Saturday, July 18, 2009

Why China has to crush ethnic minorities and their culture

Why China has to crush ethnic minorities and their culture
By Susenjit Guha

As official Chinese reports continue to paint the Uighur Muslim minority as the villains in the recent rioting in Urumqi city in the backward Xinjiang province---the worst in decades---the world wonders whether a communist government or the majority Han Chinese, or both are intolerant of ethnicity among them.

While human right violations, as the world terms them, are continuously debunked by China as an internal matter, moral and ethical accountability is something that the country cannot avoid as the Asian tiger prowls around the global space that is under-girded by conscience. Communist China considers ethnic minority culture and religion as circumspect and a threat to the closed society that it is. It was evident from the heavy handed crackdown on Uighurs as well as its past record with the people of Tibet .

Communist China shuts out ‘negative’ information on ground realities that flies around and is available at the click of a mouse, keeps foreign journalists away from conflict and disaster zones to keep the official take on the situation ‘sacrosanct’. Mainland Chinese are fed information that always shows the outside as the ‘big bad world’. But there are few buyers in the world outside as they have seen human rights continuously violated and tamped down with brutal state power.

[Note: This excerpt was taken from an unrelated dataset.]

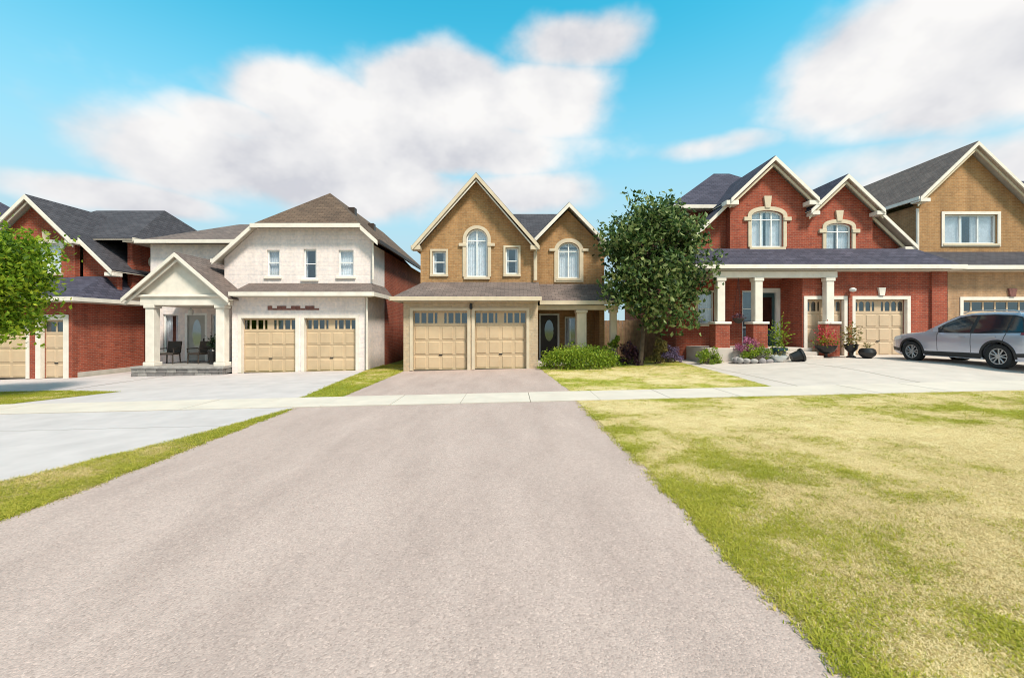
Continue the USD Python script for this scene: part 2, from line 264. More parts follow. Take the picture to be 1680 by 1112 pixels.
def flat(mesh, scale=1.0):
    """unshared corners with uv in metres laid on each face (u level, v up the slope)"""
    v, f, _ = meshkit.arrays(mesh)
    p = v[f]; n = np.cross(p[:, 1] - p[:, 0], p[:, 2] - p[:, 0]); l = np.linalg.norm(n, axis=1); ok = l > 1e-12
    p, n = p[ok], n[ok] / l[ok, None]
    u = np.cross([0, 0, 1.0], n); ul = np.linalg.norm(u, axis=1); lv = ul < 1e-3
    u[lv] = [1, 0, 0]; u /= np.linalg.norm(u, axis=1)[:, None]
    w = np.cross(n, u)
    uv = np.stack([(p * u[:, None]).sum(-1), (p * w[:, None]).sum(-1)], -1)
    k = len(p)
    return p.reshape(-1, 3), np.arange(3 * k).reshape(-1, 3), uv.reshape(-1, 2)

def put(path, mesh, mat, origin=(0, 0, 0), sm=False):
    if sm is False:
        v, f, uv = flat(mesh)
        return usdkit.mesh(stage, path, (v - np.asarray(origin), f), M[mat], smooth=False, uv=uv)
    v, f, _ = meshkit.arrays(mesh)
    return usdkit.mesh(stage, path, trimesh.Trimesh(v - np.asarray(origin), f, process=True), M[mat], smooth=sm)

def tag(prim, label=None, cat=None, group=None, kind=None):
    for k, x in (('label', label), ('category', cat), ('group', group), ('kind', kind)):
        if x: prim.SetCustomDataByKey(k, x)

class Thing:
    def __init__(s, name, label, cat, base=(0, 0, 0), group=None, kind=None, rz=0.0):
        s.path = fresh('/World', name); s.o = np.asarray(base, float)
        s.x = UsdGeom.Xform.Define(stage, s.path); s.x.AddTranslateOp().Set(Gf.Vec3d(*map(float, base)))
        if rz: s.x.AddRotateZOp().Set(float(rz))
        tag(s.x.GetPrim(), label, cat, group, kind)
        s.local = False
    def add(s, name, mesh, mat, parent=None, label=None, sm=False, kind=None):
        if isinstance(mesh, list): mesh = cat(mesh)
        path = fresh(parent or s.path, name)
        m = put(path, mesh, mat, (0, 0, 0) if s.local else s.o, sm)
        if mat.endswith(('_leaf', '_petal')):                     # a tone of its own for every leaf
            k = len(m.GetFaceVertexCountsAttr().Get()); half = k // 2
            t = np.random.default_rng(half).random(half)[np.arange(k) % half]
            UsdGeom.PrimvarsAPI(m).CreatePrimvar('rnd', Sdf.ValueTypeNames.FloatArray, 'vertex').Set(Vt.FloatArray.FromNumpy(np.repeat(t, 3).astype(np.float32)))
        tag(m.GetPrim(), label, kind=kind)
        return path

def cat(ms):
    vs, fs, n = [], [], 0
    for m in ms:
        v, f, _ = meshkit.arrays(m); vs.append(v); fs.append(f + n); n += len(v)
    return trimesh.Trimesh(np.vstack(vs), np.vstack(fs), process=False)

def bx(x0, x1, y0, y1, z0, z1):
    m = trimesh.creation.box((abs(x1 - x0), abs(y1 - y0), abs(z1 - z0))); m.apply_translation(((x0 + x1) / 2, (y0 + y1) / 2, (z0 + z1) / 2)); return m

def cbox(x0, x1, y0, y1, z0, z1, c=0.01):
    """a box with chamfered edges"""
    pts = []
    for X, sx in ((x0, 1), (x1, -1)):
        for Y, sy in ((y0, 1), (y1, -1)):
            for Z, sz in ((z0, 1), (z1, -1)):
                pts += [(X + sx * c, Y + sy * c, Z), (X + sx * c, Y, Z + sz * c), (X, Y + sy * c, Z + sz * c)]
    return trimesh.convex.convex_hull(np.array(pts))

def xz(poly, y0, t):
    """an XZ outline (shapely or points) extruded from y0 to y0 + t"""
    if not hasattr(poly, 'geom_type'): poly = Polygon(poly)
    ms = []
    for g in getattr(poly, 'geoms', [poly]):
        if g.area < 1e-6: continue
        m = trimesh.creation.extrude_polygon(g, t, engine='earcut'); v = m.vertices
        ms.append(trimesh.Trimesh(np.stack([v[:, 0], y0 + v[:, 2], v[:, 1]], 1), m.faces[:, ::-1], process=False))
    return cat(ms)

def yz(poly, x0, t):
    """a YZ outline extruded from x0 to x0 + t"""
    if not hasattr(poly, 'geom_type'): poly = Polygon(poly)
    ms = []
    for g in getattr(poly, 'geoms', [poly]):
        m = trimesh.creation.extrude_polygon(g, t, engine='earcut'); v = m.vertices
        ms.append(trimesh.Trimesh(np.stack([x0 + v[:, 2], v[:, 0], v[:, 1]], 1), m.faces, process=False))
    return cat(ms)

def slab(pts, up=0.0, th=0.05):
    """a sloped sheet of even vertical thickness under the convex outline pts"""
    p = np.array(pts, float); n = len(p)
    a = p[1] - p[0]; b = p[2] - p[0]
    if np.cross(a, b)[2] < 0: p = p[::-1]
    top = p + [0, 0, up]; bot = top - [0, 0, th]
    v = np.vstack([top, bot]); f = []
    for i in range(1, n - 1): f += [(0, i, i + 1), (n, n + i + 1, n + i)]
    for i in range(n):
        j = (i + 1) % n; f += [(i, n + i, n + j), (i, n + j, j)]
    return trimesh.Trimesh(v, np.array(f), process=False)

def beam(p, q, w, h):
    """a bar from p to q: w across (level), h upright, its top edge on the line"""
    p, q = np.array(p, float), np.array(q, float); d = q - p; s = np.cross(d, [0, 0, 1.0])
    s = s / np.linalg.norm(s) * w / 2
    return trimesh.convex.convex_hull(np.array([p + s, p - s, q + s, q - s, p + s - [0, 0, h], p - s - [0, 0, h], q + s - [0, 0, h], q - s - [0, 0, h]]))

def tube(pts, radii, n=8):
    pts = np.array(pts, float); radii = np.broadcast_to(radii, len(pts)); vs = []; f = []
    for i, p in enumerate(pts):
        d = pts[min(i + 1, len(pts) - 1)] - pts[max(i - 1, 0)]; d /= np.linalg.norm(d)
        a = np.cross(d, [0, 0, 1.0] if abs(d[2]) < 0.9 else [1.0, 0, 0]); a /= np.linalg.norm(a); b = np.cross(d, a)
        for k in range(n):
            t = 2 * math.pi * k / n; vs.append(p + radii[i] * (math.cos(t) * a + math.sin(t) * b))
    for i in range(len(pts) - 1):
        for k in range(n):
            A, B, C, D = i * n + k, i * n + (k + 1) % n, (i + 1) * n + (k + 1) % n, (i + 1) * n + k; f += [(A, B, C), (A, C, D)]
    c0, c1 = len(vs), len(vs) + 1; vs += [pts[0], pts[-1]]
    for k in range(n): f += [(c0, (k + 1) % n, k), (c1, (len(pts) - 1) * n + k, (len(pts) - 1) * n + (k + 1) % n)]
    return trimesh.Trimesh(np.array(vs), np.array(f), process=False)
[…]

That is why China feels threatened when documentaries on Uighurs are shown in democracies like Australia and does all it can to stop them from being aired. Death figures of the Han Chinese population in the riots were ratcheted up and that of the Uighurs scaled down.

Tracing their roots to Turkey , the minority Uighurs follow Islam that has made it convenient for China to also link their deep rooted dissent to the call for a holy war and al Qaeda to make it resonate with the west. And the terror group had in their own way also bolstered the Chinese argument by threatening revenge for the killing of Uighurs in the riots.

Any analogy is fine as long as does not morally rub communist China the wrong way. Beijing’s version by Xinjiang's governor, Nur Bekri, in a televised address, dismissed Rebiya Kadeer, in exile in the US and ‘mother’ to all Uighurs---as the vamp who incited the violence over long distance telephone. Some time back China also made a mockery of analogies by calling Dalai Lama, the exiled leader of the Tibetans, a terrorist.

But why did the Uighurs flare up and invite a backlash from the majority Han community as well as the state?

Although development is taking place in oil rich Xingjiang, there has been a furious demographic change with the Han Chinese coming in and filling up jobs. Gwynne Dyer writes in The Korea Times, “The development creates an economy that the local people are not qualified to work in, and Chinese immigrants come in to fill those jobs instead.” While the Chinese authorities feel that the Muslim ethnic minorities never had it so good with so much progress taking place, the Uighurs feel threatened by the filling up by the Hans. Uighur population has fallen to 45% while the Han Chinese population is up to 40%. It irked the Uighurs as they formed nearly 90% of the population six decades ago.

But why does China continue to crush down on ethnicity and sort of sell the logic that the population is benefiting from developmental projects with such pomposity?

It has a lot to do with Communism as a state policy where a monolithic population is easy to control rather than minorities with a popular and traditional culture in their midst. Cultures that are several centuries old can be a threat to a society where the majority of the population are kept cerebrally closeted and make to think, breathe and believe in tandem with the state.
Among the fiercest critics of China are the expatriates while the rabid supporters are among those from the mainland Chinese population. They use the internet to launch counter attacks on the critics of Chinese policies. India ’s sympathy for Tibetans attracts reminders of the presence of troops in Indian Kashmir to keep the place under control without appreciating that the largest democracy is also a place where multiple cultures and religions flourish and does not get repressed.

Chinese state propaganda on TV, trucks and banners are kicking up a storm about the evils of extremism, terrorism and separatism in Xinjiang and in predominantly Muslim, Hotan, close to Urumqi .

If exclusive nationalism gets so fierce with state pomposity and media support, then global apprehension of a link to marauding Nazism on the same grounds 70 years ago cannot be faulted. It has all the makings of a threat as free speech and thinking and protests are not what the mainland Chinese are expected to do.